Multiple R-Squared and Multiple R (Correlation)

I thought that multiple R (e.g. correlation) was ONLY the square root of Multiple R-SQUARED when there was only 1 independent variable.

However, on page 409 (CFA curriculum for Quantatative Methods) question #20 provides the following answer (the data/information set provided for the questions contained more than 1 independent variable )

ANSWER : “The multiple R-squared for the regression is 0.36; thus, the model explains 36 percent of the variation in the dependent variable. The correlation between the predicted and actual values of the dependent variable is the square root of the R-squared or 0.36 ␣ 0.60”
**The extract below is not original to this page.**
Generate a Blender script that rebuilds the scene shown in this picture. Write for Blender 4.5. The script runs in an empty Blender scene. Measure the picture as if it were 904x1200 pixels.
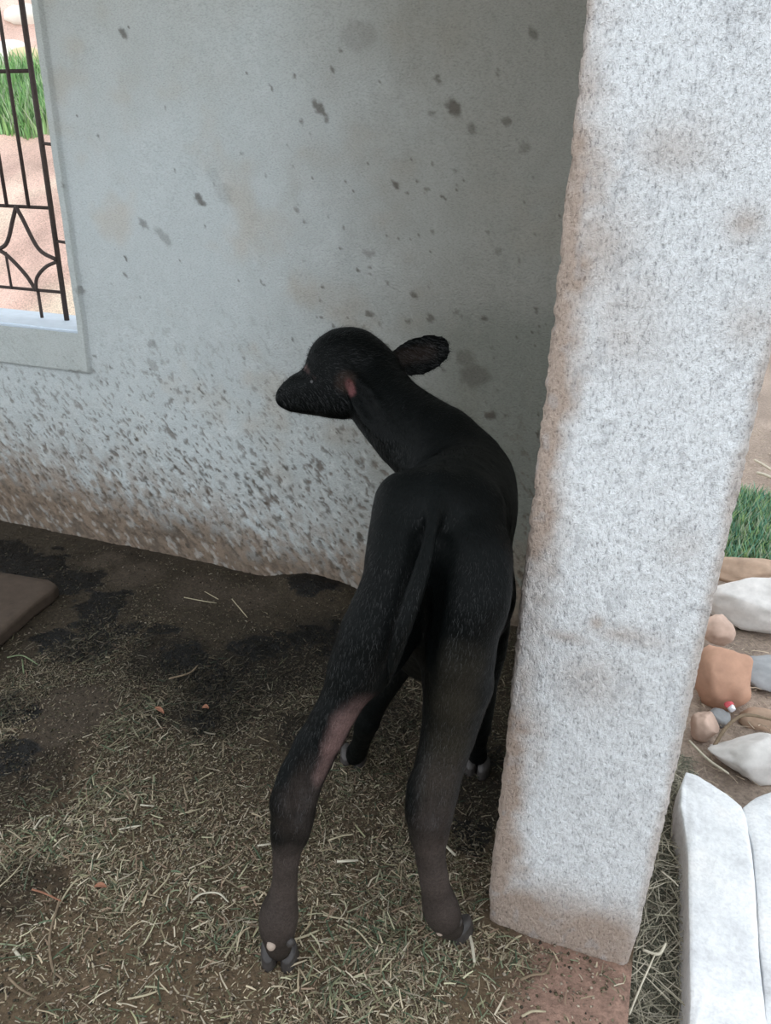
import bpy, bmesh, math, random
import numpy as np
from mathutils import Vector, Matrix
random.seed(7); rng = np.random.default_rng(7)
sc = bpy.context.scene; C = sc.collection

# ---------------------------------------------------------------- camera, sky, exposure
F = 905.0; H = 1.25
def nrm(v): v = np.array(v, float); return v/np.linalg.norm(v)
_up = nrm([52, 2030, 905]); _x = -nrm([-2752, 455, -905]); _x = nrm(_x-_up*_x.dot(_up)); _y = np.cross(_up, _x)
RC = np.array([_x, _y, _up]); CAM = np.array([0, 0, H])
cd = bpy.data.cameras.new('camera'); cam = bpy.data.objects.new('camera', cd); C.objects.link(cam); sc.camera = cam
cd.sensor_fit = 'VERTICAL'; cd.sensor_height = 36.0; cd.lens = 36.0*F/1200; cd.clip_start = .02; cd.clip_end = 300
cam.matrix_world = Matrix.Translation((0, 0, H)) @ Matrix(RC.tolist()).to_4x4()
w = bpy.data.worlds.new('sky'); sc.world = w; w.use_nodes = True
bg = w.node_tree.nodes['Background']; bg.inputs[0].default_value = (.90, .95, 1.0, 1); bg.inputs[1].default_value = 1.0
sc.view_settings.view_transform = 'Standard'; sc.view_settings.look = 'None'
sc.view_settings.gamma = 1; sc.view_settings.use_curve_mapping = False; sc.view_settings.exposure = 0.85

def ray(x, y): return RC @ nrm([x-452, 600-y, -F])
def onz(x, y, z=0.): d = ray(x, y); return CAM+d*((z-H)/d[2])
def ony(x, y, Y): d = ray(x, y); return CAM+d*(Y/d[1])
def P(x, y, D): return CAM+RC @ (np.array([x-452, 600-y, -F])*D/F)     # measured point of the photo at depth D metres

# ---------------------------------------------------------------- numpy noise
def vnoise(p, s, seed=0):
    p = np.asarray(p, float)*s+seed*17.31; i = np.floor(p).astype(np.int64); f = p-i; f = f*f*(3-2*f)
    def h(a, b, c):
        n = (a*73856093) ^ (b*19349663) ^ (c*83492791) ^ (seed*2654435)
        n = (n*1103515245+12345) & 0x7fffffff; n = ((n >> 13) ^ n)*1274126177 & 0x7fffffff
        return (n & 0xffffff)/float(0xffffff)
    x, y, z = i[..., 0], i[..., 1], i[..., 2]; fx, fy, fz = f[..., 0], f[..., 1], f[..., 2]
    r = 0
    for a in (0, 1):
        for b in (0, 1):
            for c in (0, 1):
                r = r+h(x+a, y+b, z+c)*(fx if a else 1-fx)*(fy if b else 1-fy)*(fz if c else 1-fz)
    return r
def fbm(p, s, o=4, seed=0):
    r = 0; t = 0; a = 1.
    for k in range(o): r = r+a*vnoise(p, s*2**k, seed+k); t += a; a *= .5
    return r/t
def ss(a, b, x): t = np.clip((x-a)/(b-a), 0, 1); return t*t*(3-2*t)

# ---------------------------------------------------------------- object helpers
def link(name, me, mat=None, parent=None):
    o = bpy.data.objects.new(name, me); C.objects.link(o)
    if mat is not None and me is not None and not me.materials: me.materials.append(mat)
    if parent is not None: o.parent = parent
    return o
def mesh(name, V, Fc, mat=None, parent=None, smooth=False, attrs=None):
    me = bpy.data.meshes.new(name)
    V = np.asarray(V, dtype=np.float32)
    if isinstance(Fc, np.ndarray):
        n = Fc.shape[1]
        me.vertices.add(len(V)); me.vertices.foreach_set('co', V.ravel())
        me.loops.add(Fc.size); me.loops.foreach_set('vertex_index', Fc.astype(np.int32).ravel())
        me.polygons.add(len(Fc)); me.polygons.foreach_set('loop_start', np.arange(0, Fc.size, n, dtype=np.int32))
        me.update(calc_edges=True)
    else: me.from_pydata(V.tolist(), [], Fc); me.update()
    if smooth: me.polygons.foreach_set('use_smooth', np.ones(len(me.polygons), bool))
    for k, v in (attrs or {}).items():
        if v.ndim == 2:
            a = me.color_attributes.new(k, 'FLOAT_COLOR', 'POINT'); a.data.foreach_set('color', np.c_[v, np.ones(len(v))].astype(np.float32).ravel())
        else:
            a = me.attributes.new(k, 'FLOAT', 'POINT'); a.data.foreach_set('value', v.astype(np.float32))
    return link(name, me, mat, parent)
def tag(o, label=None, cat=None, group=None, kind=None):
    for k, v in (('label', label), ('category', cat), ('group', group), ('kind', kind)):
        if v: o[k] = v
    return o
def empty(name, loc, label, cat, group=None):
    o = bpy.data.objects.new(name, None); C.objects.link(o); o.location = tuple(loc); o.empty_display_size = .05
    return tag(o, label, cat, group)
def boxes(name, L, mat, parent=None, bevel=0):
    bm = bmesh.new()
    for (a, b) in L:
        r = bmesh.ops.create_cube(bm, size=1)
        for v in r['verts']: v.co = Vector([a[i]+(b[i]-a[i])*(v.co[i]+.5) for i in range(3)])
    if bevel: bmesh.ops.bevel(bm, geom=bm.edges[:], offset=bevel, segments=2, affect='EDGES')
    me = bpy.data.meshes.new(name); bm.to_mesh(me); bm.free(); return link(name, me, mat, parent)
def tube(name, pts, rad, mat, parent=None, seg=8, flat=1.0):
    pts = [np.array(p, float) for p in pts]; n = len(pts)
    rad = rad if hasattr(rad, '__len__') else [rad]*n
    V = []; Fc = []; u = None
    for i in range(n):
        t = nrm(pts[min(i+1, n-1)]-pts[max(i-1, 0)])
        if u is None: u = np.cross(t, [0, 0, 1.]) if abs(t[2]) < .9 else np.cross(t, [0, 1., 0])
        u = nrm(u-t*u.dot(t)); v = np.cross(t, u)
        for k in range(seg):
            a = 2*math.pi*k/seg; V.append(pts[i]+rad[i]*(math.cos(a)*u+math.sin(a)*v*flat))
    for i in range(n-1):
        for k in range(seg): Fc.append([i*seg+k, i*seg+(k+1) % seg, (i+1)*seg+(k+1) % seg, (i+1)*seg+k])
    Fc.append(list(range(seg))[::-1]); Fc.append([(n-1)*seg+k for k in range(seg)])
    return mesh(name, V, Fc, mat, parent, True)
def curve_pts(ctrl, n=12):
    ctrl = [np.array(c, float) for c in ctrl]; c = [2*ctrl[0]-ctrl[1]]+ctrl+[2*ctrl[-1]-ctrl[-2]]; out = []
    for i in range(1, len(c)-2):
        for k in range(n):
            t = k/n; out.append(.5*((2*c[i])+(-c[i-1]+c[i+1])*t+(2*c[i-1]-5*c[i]+4*c[i+1]-c[i+2])*t*t+(-c[i-1]+3*c[i]-3*c[i+1]+c[i+2])*t**3))
    out.append(ctrl[-1]); return out

# ---------------------------------------------------------------- materials
class NT:
    def __init__(s, name, rough=.8, spec=.3):
        s.m = bpy.data.materials.new(name); s.m.use_nodes = True; s.t = s.m.node_tree
        s.b = s.t.nodes['Principled BSDF']; s.b.inputs['Roughness'].default_value = rough
        s.b.inputs['Specular IOR Level'].default_value = spec; s._c = None
    def n(s, ty, **k):
        nd = s.t.nodes.new(ty)
        for a, v in k.items():
            if a in nd.inputs: s.put(nd.inputs[a], v)
            else: setattr(nd, a, v)
        return nd
    def put(s, i, v):
        if hasattr(v, 'links') or isinstance(v, bpy.types.NodeSocket): s.t.links.new(v, i)
        elif isinstance(v, (tuple, list)) and len(v) == 3 and i.type == 'RGBA': i.default_value = (*v, 1)
        else: i.default_value = v
    def co(s):
        if not s._c: s._c = s.n('ShaderNodeTexCoord').outputs['Object']
        return s._c
    def noise(s, scale, detail=4, rough=.6, stretch=None, rot=None):
        c = s.co()
        if stretch:
            mp = s.n('ShaderNodeMapping'); s.put(mp.inputs['Vector'], c); mp.inputs['Scale'].default_value = stretch
            if rot: mp.inputs['Rotation'].default_value = rot
            c = mp.outputs[0]
        nd = s.n('ShaderNodeTexNoise', Scale=scale, Detail=detail, Roughness=rough); s.put(nd.inputs['Vector'], c); return nd.outputs['Fac']
    def ramp(s, fac, stops):
        r = s.n('ShaderNodeValToRGB'); s.put(r.inputs[0], fac); e = r.color_ramp.elements
        while len(e) < len(stops): e.new(.5)
        for i, (p, c) in enumerate(stops): e[i].position = p; e[i].color = (*c, 1) if len(c) == 3 else c
        return r.outputs[0]
    def mix(s, f, a, b, mode='MIX'):
        m = s.n('ShaderNodeMix', data_type='RGBA', blend_type=mode); s.put(m.inputs[0], f); s.put(m.inputs[6], a); s.put(m.inputs[7], b); return m.outputs[2]
    def math(s, op, a, b=0., clamp=False):
        m = s.n('ShaderNodeMath', operation=op, use_clamp=clamp); s.put(m.inputs[0], a); s.put(m.inputs[1], b); return m.outputs[0]
    def attr(s, name, fac=False): return s.n('ShaderNodeAttribute', attribute_name=name).outputs['Fac' if fac else 'Color']
    def col(s, v): s.put(s.b.inputs['Base Color'], v); return s
    def bump(s, h, st=.5, d=.01):
        b = s.n('ShaderNodeBump', Strength=st, Distance=d); s.put(b.inputs['Height'], h); s.put(b.inputs['Normal'], s.b.inputs['Normal']) if False else None
        s.t.links.new(b.outputs[0], s.b.inputs['Normal']); return s
def g(v): return (v, v, v)
def solid(name, c, rough=.8, var=.15, scale=60, spec=.3, bump=.3, d=.003):
    m = NT(name, rough, spec); f = m.noise(scale, 5)
    m.col(m.ramp(f, [(.25, tuple(x*(1-var) for x in c)), (.75, tuple(min(1, x*(1+var)) for x in c))]))
    if bump: m.bump(f, bump, d)
    return m.m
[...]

***I understand that I’m probably overthinking, but I feel this is a little misleading. Should I always just assume to take the square root of R-Squared if provided and the question requests correlation on the exam???

Multiple R implies multiple regressors, whereas R-squared doesn’t necessarily imply multiple regressors (in a bivariate regression, there is no multiple R, but there is an R-squared [equal to little-r-squared]).
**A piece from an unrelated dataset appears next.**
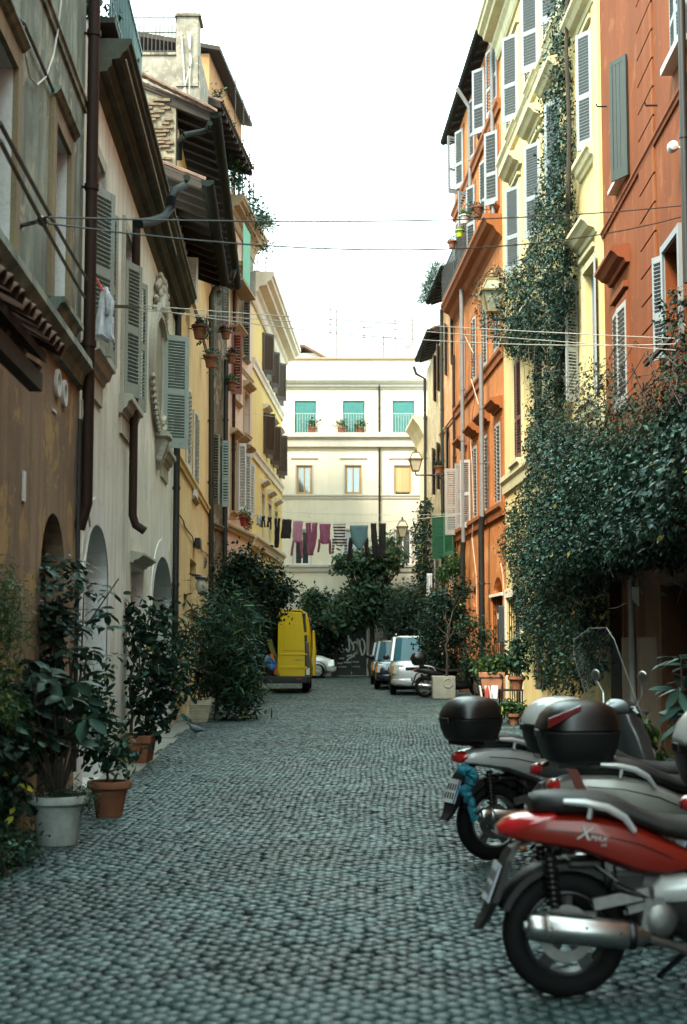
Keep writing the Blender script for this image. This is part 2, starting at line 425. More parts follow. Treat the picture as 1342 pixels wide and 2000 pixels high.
    def pipe(s, name, pts, r, mat, n=8, parent=None, collars=True):   # pts (u, out, z)
        mb = MB().tube([(u, -o, z) for u, o, z in pts], r, n)
        if collars:
            for (a, b) in zip(pts, pts[1:]):
                if abs(a[2] - b[2]) > 2.0:
                    k = int(abs(a[2] - b[2]) // 1.9)
                    for i in range(1, k + 1):
                        f = i / (k + 1); z = a[2] + (b[2] - a[2]) * f; u = a[0] + (b[0]-a[0])*f; o = a[1] + (b[1]-a[1])*f
                        mb.lathe([(r*1.22, -.03), (r*1.22, .03)], n, (u, -o, z)); mb.box(u - .012, u + .012, -o, .02, z - .012, z + .012)
        return mb.build(name, mat, parent or s.o, smooth=True)

def arcpts(n, r, a0, a1): return [(r * math.cos(a0 + (a1-a0)*i/n), r * math.sin(a0 + (a1-a0)*i/n)) for i in range(n + 1)]

def eaves(b, z, out, u0, u1, slope=.32, rafter=.55, rmat=None, gutter=True, tiles=True, back=3.5, name='roof', gut_ext=.0):
    """tiled roof running down to the street: deck, rafters below, clay tile courses, half round gutter"""
    rm = rmat or M_WOOD_DARK
    def zz(o): return z - o * slope          # o metres out from the front
    deck = MB(); th = .05
    deck.add([(u0, -out, zz(out)), (u1, -out, zz(out)), (u1, back, zz(-back)), (u0, back, zz(-back)),
              (u0, -out, zz(out) + th), (u1, -out, zz(out) + th), (u1, back, zz(-back) + th), (u0, back, zz(-back) + th)],
             [(3,2,1,0),(4,5,6,7),(0,1,5,4),(1,2,6,5),(2,3,7,6),(3,0,4,7)])
    rf = deck.build(name, rm, b.o)
    n = max(2, int((u1 - u0) / rafter)); rl = math.hypot(out + .3, (out + .3) * slope); a = math.atan(slope)
    me = MB().box(-.045, .045, -rl/2, rl/2, -.055, .055).mesh('rafter', rm)
    for i in range(n + 1):
        u = u0 + .05 + (u1 - u0 - .1) * i / n
        link('rafter', me, rf, (u, -(out - .3) / 2, zz((out - .3) / 2) - .06), (a, 0, 0))
    if tiles:
        k = int((u1 - u0) / .2); tl = .45; nt = int((out + .9) / .36); q = MB()
        for i in range(k):
            for j in range(nt):
                u = u0 + .1 + i * (u1 - u0 - .1) / k; o = out + .06 - j * .36
                r0, r1 = .085, .07; rings = []
                for (oo, rr, lift) in ((o, r0, .055), (o - tl, r1, .075)):
                    rings.append([(u + rr * math.cos(math.pi * t / 5), -oo, zz(oo) + lift + rr * .9 * math.sin(math.pi * t / 5)) for t in range(6)])
                q.loft(rings, caps=False, closed=False)
        m = link('tile_courses', q.mesh('tile_courses', M_TILE, fix=False), rf); m['kind'] = 'stuff'
        sd = m.modifiers.new('s', 'SOLIDIFY'); sd.thickness = .012
    if gutter:
        r = .115; g = MB(); prof = arcpts(8, r, math.pi, 2 * math.pi); prof2 = [(p[0]*.9, p[1]*.9) for p in prof[::-1]]
        poly = [(-(out + .09) + p[0], zz(out) + .03 + p[1]) for p in prof + prof2]
        g.prism(poly, u0 - gut_ext, u1 + .02, 'x')
        ends = [(-(out + .09) + p[0], zz(out) + .03 + p[1]) for p in prof]
        g.prism(ends, u0 - gut_ext - .012, u0 - gut_ext - .001, 'x'); g.prism(ends, u1 + .021, u1 + .03, 'x')
        g.build('gutter', M_COPPER, rf, smooth=True)
    return rf
# ------------------------------------------------------------------ plan of the street
def XL(d): # left fronts
    if d < 39.3: return -2.05 - .0418 * d
    if d < 46.75: return -3.69 + .0886 * (d - 39.3)
    return -3.03 + .041 * (d - 46.75)
def XR(d):
    if d < 24.2: return 4.52 + .0266 * (d - 24.2)
    if d < 36.6: return 4.52 - .0274 * (d - 24.2)
    if d < 51.6: return 4.18 - .0418 * (d - 36.6)
    return 3.553 - .03 * (d - 51.6)

# ------------------------------------------------------------------ ground
tg = NT('ground_earth'); tg.base(tg.ramp(tg.noise(tg.coord(), .6, 5), [(.3, (.06, .06, .055)), (.7, (.1, .1, .09))])); tg.b.inputs['Roughness'].default_value = .95
tag(MB().add([(-400, -400, -.07), (400, -400, -.07), (400, 400, -.07), (-400, 400, -.07)], [(0, 1, 2, 3)]).build('ground', tg.m), kind='structure')
tj = NT('joint_grit'); v = tj.coord(); tj.base(tj.ramp(tj.noise(v, 3, 6), [(.3, (.016, .019, .019)), (.7, (.05, .053, .047))])); tj.b.inputs['Roughness'].default_value = .9; tj.bump(tj.noise(v, 90, 3), .6, .01)
street = tag(MB().add([(-9, -16, -.03), (12, -16, -.03), (12, 61.98, -.03), (-9, 61.98, -.03)], [(0, 1, 2, 3)]).build('street', tj.m), kind='structure')

tc_ = NT('basalt_cobble'); v = tc_.coord(kind='Object'); ri = tc_.island()
c = tc_.ramp(ri, [(0, (.008, .015, .016)), (.45, (.036, .07, .071)), (.85, (.07, .128, .127)), (1, (.16, .23, .225))])
big = tc_.noise(v, .8, 6, .65)
c = tc_.mix(tc_.ramp(big, [(.43, (.9, .9, .9)), (.56, (0, 0, 0))]), c, (.014, .022, .022))
fine = tc_.noise(v, 60, 4, .7); c = tc_.mix(.3, c, tc_.ramp(fine, [(.3, (.012, .024, .024)), (.75, (.085, .15, .147))]))
tc_.base(c); tc_.l(tc_.ramp(tc_.noise(v, 9, 3), [(.3, (.32, .32, .32)), (.7, (.55, .55, .55))]), tc_.b.inputs['Roughness']); tc_.bump(fine, .5, .006)
M_COBBLE = tc_.m
def cobble_tpl(k):
    n = k; ang = [2 * math.pi * (i + .5) / n for i in range(n)]
    def ring(r, z, p=6):
        o = []
        for a in ang:
            q = (abs(math.cos(a)) ** p + abs(math.sin(a)) ** p) ** (-1 / p); o.append((r * q * math.cos(a), r * q * math.sin(a), z))
        return o
    V = ring(.5, -.025) + ring(.496, -.006) + ring(.462, -.0008) + [(0, 0, .0004)]; F = []
    for lv in (0, 1):
        for i in range(n):
            j = (i + 1) % n; F += [(lv*n+i, lv*n+j, (lv+1)*n+j), (lv*n+i, (lv+1)*n+j, (lv+1)*n+i)]
    for i in range(n): F.append((2*n+i, 2*n+(i+1) % n, 3*n))
    return np.array(V), np.array(F)
PATCH = [ground(20, 1696), ground(60, 1684), ground(95, 1690), ground(140, 1672), ground(180, 1680), ground(222, 1684), ground(270, 1705), ground(248, 1722), ground(236, 1748), ground(180, 1745), ground(150, 1768), ground(100, 1758), ground(60, 1772), ground(15, 1750)]
def in_poly(x, y, poly):
    c = False; j = len(poly) - 1
    for i in range(len(poly)):
        if (poly[i].y > y) != (poly[j].y > y) and x < (poly[j].x - poly[i].x) * (y - poly[i].y) / (poly[j].y - poly[i].y) + poly[i].x: c = not c
        j = i
    return c
pts = []; PT = .084; ca = math.cos(R(42)); sa = math.sin(R(42))
for i in range(-640, 640):
    for j in range(-640, 640):
        a = i * PT; b = j * PT * 1.04
        b += .09 * math.sin(a * .35) + .025 * math.sin(a * 2.3 + 1); a += .06 * math.sin(b * .5 + 2)
        x = ca * a - sa * b; y = sa * a + ca * b + 30
        if not (4.2 < y < 61.4): continue
        far = y > 56
        if not ((-9 if far else XL(y) + .04) < x < (11.5 if far else XR(y) - .04)): continue
        
        if random.random() < .004: continue
        pts.append((x + random.gauss(0, .007), y + random.gauss(0, .007)))
P = np.array(pts); N = len(P)
rot = R(42) + RNG.normal(0, .14, N); sx = PT * RNG.uniform(.88, 1.0, N); sy = PT * RNG.uniform(.86, 1.02, N)
zz = RNG.normal(-.001, .0022, N) + .012 * np.sin(P[:, 0] * 1.7 + P[:, 1] * .6) * np.sin(P[:, 1] * .45); tx = RNG.normal(0, .035, N); ty = RNG.normal(0, .035, N)
def cobbles(idx, V, F):
    n = len(idx); L = np.zeros((n, len(V), 3)); s, c = np.sin(rot[idx])[:, None], np.cos(rot[idx])[:, None]
    kk = np.arange(len(V)) % (8 if len(V) > 12 else 4); jit = 1 + .07 * np.sin(idx[:, None] * 5.31 + kk[None] * 9.7 + idx[:, None] * kk[None] * 1.7); jit[:, -1] = 1
    x = V[None, :, 0] * sx[idx][:, None] * jit; y = V[None, :, 1] * sy[idx][:, None] * jit
    x = x * (1 + .06 * np.sin(idx[:, None] * 7.1 + V[None, :, 1] * 3)); y = y * (1 + .06 * np.sin(idx[:, None] * 3.7 + V[None, :, 0] * 3))
    L[..., 0] = c * x - s * y + P[idx][:, 0:1]; L[..., 1] = s * x + c * y + P[idx][:, 1:2]
    L[..., 2] = V[None, :, 2] + zz[idx][:, None] + tx[idx][:, None] * x + ty[idx][:, None] * y
    fs = (F[None] + (np.arange(n) * len(V))[:, None, None]).reshape(-1, 3)
    return L.reshape(-1, 3), fs
V8, F8 = cobble_tpl(8)
V4 = np.array([(-.47, -.5, -.02), (.5, -.47, -.02), (.47, .5, -.02), (-.5, .47, -.02), (-.44, -.46, -.001), (.46, -.44, -.001), (.44, .46, -.001), (-.46, .44, -.001), (0, 0, .0004)]); F4 = np.array([(0,1,5),(0,5,4),(1,2,6),(1,6,5),(2,3,7),(2,7,6),(3,0,4),(3,4,7),(4,5,8),(5,6,8),(6,7,8),(7,4,8)])
vis = np.abs(P[:, 0] / P[:, 1] ) < .236
order = np.argsort(np.where(vis & (P[:, 1] > 5.75), P[:, 1], 1e6))
nearest = order[:300]; rest = np.setdiff1d(np.arange(N), nearest)
for k in nearest:
    L, fs = cobbles(np.array([k]), V8, F8); c0 = np.array([P[k, 0], P[k, 1], 0]); me = np_mesh('cobblestone', L - c0, fs, M_COBBLE)
    link('cobblestone', me, street, tuple(c0))
near_ = rest[P[rest, 1] < 20]; far_ = rest[P[rest, 1] >= 20]; L1_, f1_ = cobbles(near_, V8, F8); L2_, f2_ = cobbles(far_, V4, F4)
L = np.concatenate([L1_, L2_]); fs = np.concatenate([f1_, f2_ + len(L1_)])
o = link('cobbles', np_mesh('cobbles', L, fs, M_COBBLE), street); o['kind'] = 'stuff'
ta = NT('old_asphalt'); v = ta.coord(); ta.base(ta.ramp(ta.noise(v, 14, 6, .7), [(.3, (.010, .011, .0115)), (.75, (.034, .036, .034))])); ta.b.inputs['Roughness'].default_value = .8; ta.bump(ta.noise(v, 120, 3), .7, .01)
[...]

Multple R is the coefficient of multiple correlation and R-squared is the coefficient of determination.

Mathematically, (Multiple R)^2 = R=squared and conversely sqrt(R-squared) = Multiple R.

Bottom line, there is no Multiple R for a bivariate regression.

If the question asks you to determine how well the independent variables predict the dependent variable (where a value of 1 means perfect predictions versus actual values), just take the sqrt of R-squared (like you said).

yeah just look at R-square and ignore Multiple R, better not think much over quants cause it gets even more confusing.